WASHINGTON (Reuters) - Describing corruption in Nigeria as "unbelievable," U.S. Secretary of State Hillary Clinton on Tuesday suggested the government's failure to deliver basic services helped foster extremism in young people, such as the Nigerian accused of trying to blow up a U.S. jet on Christmas.
Speaking in blunt terms at a "town hall" meeting with State Department officials, Clinton said Nigeria, Africa's biggest energy producer and second-largest economy, "faces a threat from increasing radicalization that needs to be addressed.
"The failure of the Nigerian leadership over many years to respond to the legitimate needs of their own young people, to have a government that promoted a meritocracy, that really understood that democracy can't just be given lip service, it has to be delivering services to the people, has meant there is a lot of alienation in that country and others," she said.
She suggested poor governance and deteriorating living conditions made Nigeria's disaffected young people ripe targets for militants looking for recruits to attack the West.
Nigerian Umar Farouk Abdulmutallab, 23, who U.S. officials believe was trained by al Qaeda in Yemen, is accused of trying to blow up a U.S. airliner as it approached Detroit from Amsterdam on December 25 with almost 300 people on board.
"The information we have on the Christmas Day bomber so far seems to suggest that he was disturbed by his father's wealth and the kind of living conditions that he viewed as being not Islamic enough," saying that these are not unusual views for young people to have toward their families.

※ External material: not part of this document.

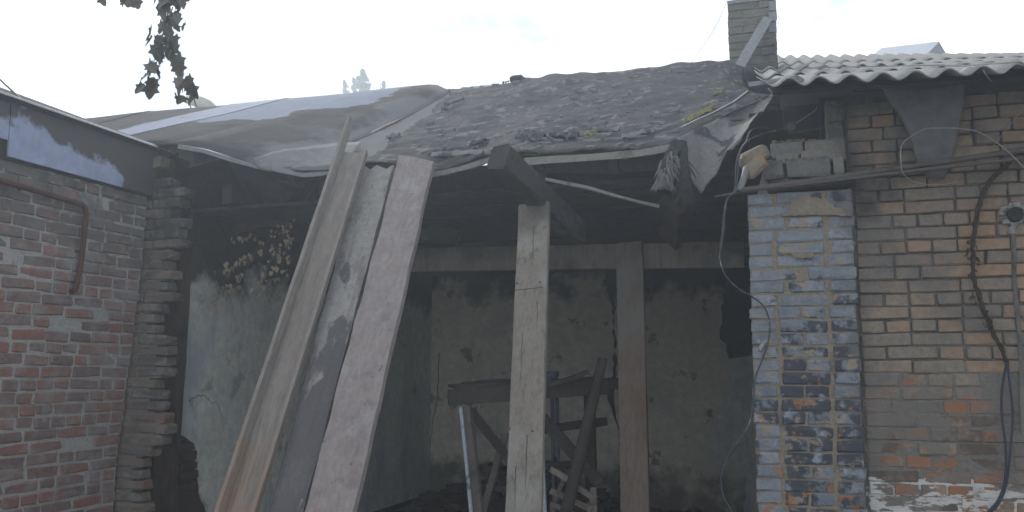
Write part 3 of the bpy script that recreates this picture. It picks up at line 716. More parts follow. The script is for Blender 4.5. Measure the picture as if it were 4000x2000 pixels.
# rear slope
gr = [[Vector((-10+i*.62, RY+.02+j*.7, poly_at(UP, -10+i*.62).z-.02-j*.1)) for j in range(4)] for i in range(16)]
MB().slab(gr, .01, (0,0,-1)).build('rear_sheet', M['sheet'], roof)
# felt layer with torn left and lower edges
fe = []; NU, NV = 120, 44
xl_low, xl_up = poly_at(LOW, oy(1405,650,EY).x).x, oy(1762,357,RY).x
for j in range(NV+1):
    v = j/NV; row = []
    xl = xl_low+(xl_up-xl_low)*v+.10*nz((v*3,0,0), 2, 8)+.04*nz((v*17,0,0), 2, 1)
    for i in range(NU+1):
        x = xl+(xr(v)-xl)*i/NU; vv = v
        if j == 0: vv = -.01+.012*nz((x*9,0,0), 1.5, 2)
        p = roof_pt(x, vv); e_ = 1-v
        d = .022+.02*nz(p, 1.6, 5)+.018*nz((p.x*2.2-p.y*1.2, p.y*3.2, 0), 2.2, 7)+.007*abs(nz(p, 9, 2))*(0.4+e_)
        d += .035*max(0, nz((p.x*3+p.y*2, p.y*5, 1), 1.3, 11)-.25)
        if j == NV: d += .02*nz((p.x*6,0,0), 1, 4)
        row.append(p+Vector((0, -.3*d, max(d, .010))))
    fe.append(row)
felt_ob = MB().slab(fe, .008, (0,0,-1)).build('roofing_felt', M['felt'], roof, smooth=True)
# lumps and torn strips on the felt
for (px, py, l, hh, rz_) in ((1990,680,.0,0,0),):
    pass
def on_roof(px, py):
    lo, hi = 0.0, 1.0
    # march along the ray onto the ruled roof
    d = ray(px, py); best = None
    for k in range(600):
        t = 4.6+k*.012; p = CAM+d*t
        if p.x > XR: continue
        a = poly_at(LOW, p.x); b = poly_at(UP, p.x)
        v = (p.y-a.y)/max(.01, b.y-a.y)
        if v < -.05 or v > 1.05: continue
        q = roof_pt(p.x, v); e = abs(q.z-p.z)
        if best is None or e < best[0]: best = (e, q)
    return best[1] if best else oy(px, py, EY)
for (px0, py0, px1, py1, wd) in ((1735,430,1810,405,.05),(1510,565,1560,550,.05),(1700,620,1860,612,.10),(1690,640,1890,625,.05),(1840,590,1900,575,.10),(2150,560,2260,555,.06),(2020,568,2130,560,.08),(1720,452,1770,438,.03),(2430,566,2560,540,.05),(2330,540,2420,535,.05)):
    a = on_roof(px0, py0); b = on_roof(px1, py1); gr = []
    for i in range(9):
        c = a+(b-a)*(i/8)+Vector((0, rn.uniform(-.015,.015), 0)); row = []
        for j in range(4):
            row.append(c+Vector((0, (j/3-.5)*wd*1.2, (j/3-.5)*wd*.6+.05+.02*math.sin(j*1.6)+rn.uniform(0,.012))))
        gr.append(row)
    MB().slab(gr, .006, (0,0,-1)).build('felt_tear', M['felt'] if wd > .05 else M['felt_back'], felt_ob)
fk = MB(); rn = random.Random(90)
for k in range(700):
    v = rn.random()**1.5; xl = xl_low+(xl_up-xl_low)*v+.15; x = rn.uniform(xl, xr(v)-.05)
    if nz((x, v*3, 0), 2.4, 3) < .08: continue
    p = roof_pt(x, v)+Vector((0, -.01, .03+.012*rn.random())); a_ = rn.uniform(-.5,1.2); l_ = .012+.07*rn.random()**2.5; w_ = rn.uniform(.004,.016)
    e1 = Vector((math.cos(a_), math.sin(a_)*.9, math.sin(a_)*.45)); e2 = Vector((-math.sin(a_)*.9, math.cos(a_)*.9, .45*math.cos(a_)+rn.uniform(-.3,.5)))
    q = [p-e1*l_-e2*w_*.3, p-e1*l_*.3-e2*w_, p+e1*l_*.7-e2*w_*.8, p+e1*l_, p+e1*l_*.2+e2*w_, p-e1*l_*.6+e2*w_*.9]
    fk.add(q+[z_-Vector((0,0,.02)) for z_ in q], [tuple(range(6))]+[(i, i+6, (i+1)%6+6, (i+1)%6) for i in range(6)])
tag(fk.build('felt_flakes', M['felt_flake'], felt_ob), kind='stuff')
# pale bent sheet hanging at the left eave
bp = [(1005,652),(1110,676),(1182,691),(1262,684),(1345,668)]
bt = [(1000,640),(1110,606),(1230,590),(1330,580),(1420,575)]
gr = patch(bt, bp, lambda x, y: on_roof(x, y)+Vector((0,-.05,.03)), lambda x, y: oy(x, y, EY-.06), 22, 8, .012, 4, 2)
MB().slab(gr, .005, (0,.3,-1)).build('bent_sheet', M['bent_sheet'], roof, smooth=True)
# eave battens
def pathbeam(name, pts, w_, h_, m, parent, seed=1):
    rn = random.Random(seed); P = [Vector(p) for p in pts]; b = MB()
    vs = []; fs = []
    for i, p in enumerate(P):
        d = (P[min(i+1,len(P)-1)]-P[max(i-1,0)]).normalized(); s = d.cross(Vector((0,0,1))).normalized(); u2 = s.cross(d)
        for (a_, c) in ((-1,-1),(1,-1),(1,1),(-1,1)): vs.append(p+s*(a_*w_/2+rn.uniform(-.002,.002))+u2*(c*h_/2+rn.uniform(-.003,.003)))
    n = len(P)
    for i in range(n-1):
        for k in range(4): fs.append((i*4+k, i*4+(k+1)%4, i*4+4+(k+1)%4, i*4+4+k))
    fs += [(3,2,1,0), tuple(range(n*4-4, n*4))]
    return b.add(vs, fs).build(name, M[m], parent)
pathbeam('eave_batten', [oy(x, y, EY-.04) for x, y in ((2050,632),(2150,624),(2250,618),(2350,612),(2430,606),(2500,599),(2560,590),(2620,578))], .02, .045, 'old_batten', roof, 2)
pathbeam('eave_batten', [oy(x, y, EY-.04) for x, y in ((1690,682),(1750,672),(1800,660),(1850,646),(1900,628),(1935,618))], .02, .034, 'old_batten', roof, 3)
pathbeam('eave_batten', [oy(x, y, EY-.03) for x, y in ((700,572),(800,590),(900,622),(1000,650),(1060,664))], .03, .03, 'grey_board', roof, 4)
pathbeam('edge_strip', [opl(x, y, p0, nrm)+Vector((0,-.03,.05)) for x, y in ((2665,538),(2720,508),(2800,470),(2870,432),(2925,390))], .02, .02, 'grey_board', roof, 5)
# ridge lumps and a corrugated scrap
a = oy(2020, 322, RY)
MB().cbox((a.x, RY, a.z+.03), (.16,.12,.07), .03, .012, rn).build('ridge_lump', M['felt'], roof)
# torn flap hanging at the right end
ft = [(2648,556),(2740,512),(2830,470),(2910,432),(2975,398),(3032,378)]
fb = [(2700,700),(2735,738),(2790,690),(2832,600),(2880,545),(2975,445)]
def f1(x, y): return opl(x, y, p0, nrm)+Vector((0,-.03,.02))
gr = patch(ft, fb, f1, lambda x, y: opl(x, y, Vector((-.9,.10,2.6)), Vector((.15,-1,.12))), 40, 18, .016, 2.6, 21)
for row in gr[-1:]:
    for p in row: p += Vector((0, 0, .05*nz((p.x*14, 0, 0), 1, 5)+.02*nz((p.x*50, 0, 0), 1, 2)))
MB().slab(gr, .007, (.1,1,.1)).build('torn_flap', M['felt_back'], roof, smooth=True)
# moss tufts
ms = MB(); rn = random.Random(44)
def tuft(b, p, r):
    vs = []; fs = []
    for k in range(5):
        a_ = k*1.2566+rn.uniform(-.3,.3); vs.append(p+Vector((r*math.cos(a_)*rn.uniform(.7,1.2), r*math.sin(a_)*rn.uniform(.7,1.2), rn.uniform(-.2,.3)*r)))
    vs.append(p+Vector((rn.uniform(-.3,.3)*r, rn.uniform(-.3,.3)*r, r*rn.uniform(.6,1.1))))
    b.add(vs, [(k, (k+1)%5, 5) for k in range(5)]+[(4,3,2,1,0)])
for (px0, py0, px1, py1, n, r) in ((2690,500,2795,438,160,.014),(2275,556,2330,545,40,.011),(2285,566,2300,556,12,.010),(2780,395,2830,375,40,.010),(2420,480,2520,440,24,.008),(2860,330,2900,345,18,.01)):
    for k in range(n):
        t = rn.random(); p = on_roof(px0+(px1-px0)*t+rn.uniform(-9,9), py0+(py1-py0)*t+rn.uniform(-8,8)); tuft(ms, p+Vector((0,-.01,.045)), r*rn.uniform(.5,1.4))
tag(ms.build('moss', M['moss'], felt_ob), kind='stuff')
# rafters under the roof
for x in (-4.2,-3.4,-2.6,-1.8,-1.1,-.55):
    a = roof_pt(x, .03 if x < -1 else .12); b = roof_pt(x, .98)
    MB().beam(a+Vector((0,0,-.10)), b+Vector((0,0,-.10)), .06, .12, n=4, jit=.004, rn=rn).build('rafter', M['char'], roof)

# corrugated scrap standing on the ridge
gr = []
for i in range(25):
    t = i/24; p = oy(1796+(1892-1796)*t, 349-(349-340)*t, RY+.25)
    gr.append([p+Vector((0, j*.2, .022*math.sin(t*2*math.pi*2.6)+j*.07)) for j in range(3)])
tag(MB().slab(gr, .007, (0,0,-1)).build('corrugated_scrap', M['zinc'], smooth=True), 'small scrap of corrugated sheet lying on the ridge of the main roof', 'sheet')

# ------------------------------------------------------------------ wing roof edge (left)
M['bright_trim'] = mat('bright_trim', [(.7,.7,.7),(.75,.75,.75)], .2, 5, [], bump=.1, rough=.4, spec=.6)
wr = thing('wing_roof', 'roof edge of the left wing with pale blue soot-stained fascia', 'roof', (-5, -1.5, 2.9))
FXX = -4.565
z_t = ox(300, 482, FXX).z; z_b = ox(300, 683, FXX).z
ysplit = ox(30, 600, FXX).y; yend = ox(640, 640, FXX).y
MB().box((FXX-.012, ysplit+.003, z_b), (FXX, yend, z_t)).build('fascia_panel', M['fascia'], wr)
MB().box((FXX-.010, -3.4, z_b+.10), (FXX-.002, ysplit-.003, z_t)).build('fascia_panel', M['fascia'], wr)
MB().prism([(FXX-.02,z_t-.01),(FXX+.05,z_t+.0),(FXX+.05,z_t+.022),(-6.4,z_t+.75),(-6.4,z_t+.72)], 1, -3.4, yend+.1).build('roof_sheet', M['sheet'], wr)
MB().beam((FXX+.056, -3.4, z_t+.012), (FXX+.056, yend+.06, z_t+.012), .012, .014, n=8, jit=.001, rn=rn).build('edge_trim', M['bright_trim'], wr)
MB().box((FXX-.30, -3.4, z_b-.012), (FXX-.02, yend-.02, z_t-.02)).build('soffit_board', M['char_board'], wr)
MB().tube([(FXX+.1,-3.4,z_t+.09),(FXX+.06,-1.2,z_t+.085),(FXX-.0,-.98,z_t+.03)], .006, 6).build('edge_wire', M['wire'], wr)

# rusty bent pipe on the wing wall
pts = [ox(x, y, WX+.05) for x, y in ((-60,690),(0,704),(100,733),(200,764),(290,790),(322,800),(334,815),(336,840),(330,900),(322,980),(312,1060),(300,1110),(293,1132))]
pp_ = thing('rusty_pipe', 'rusty brown bent pipe running along and down the red brick wall', 'pipe', pts[-1])
MB().tube(pts+[pts[-1]+Vector((-.03,0,-.012))], .018, 10, jit=.03, rn=rn).build('pipe', M['rust'], pp_, smooth=True)
MB().tube([pts[2]+Vector((-.09,0,0)), pts[2]], .012, 6).build('wall_hook', M['rust'], pp_)
MB().tube([pts[9]+Vector((-.09,0,0)), pts[9]], .012, 6).build('wall_hook', M['rust'], pp_)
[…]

"But in this case, and in so many others, such young people are targets for recruiters to extremism," she added.
"There has to be a recognition that in the last 10 years, a lot of the indicators about quality of life in Nigeria have gone the wrong direction," she said, citing growing illiteracy and worsening health statistics.
"The corruption is unbelievable," she said, saying when she met with a group of Nigerians in the capital, Abuja, "people were ... standing and shouting about what it was like to live in a country where the elite was so dominant, where corruption was so rampant, where criminality was so pervasive.
"And that is an opening for extremism that offers an alternative world view," she added.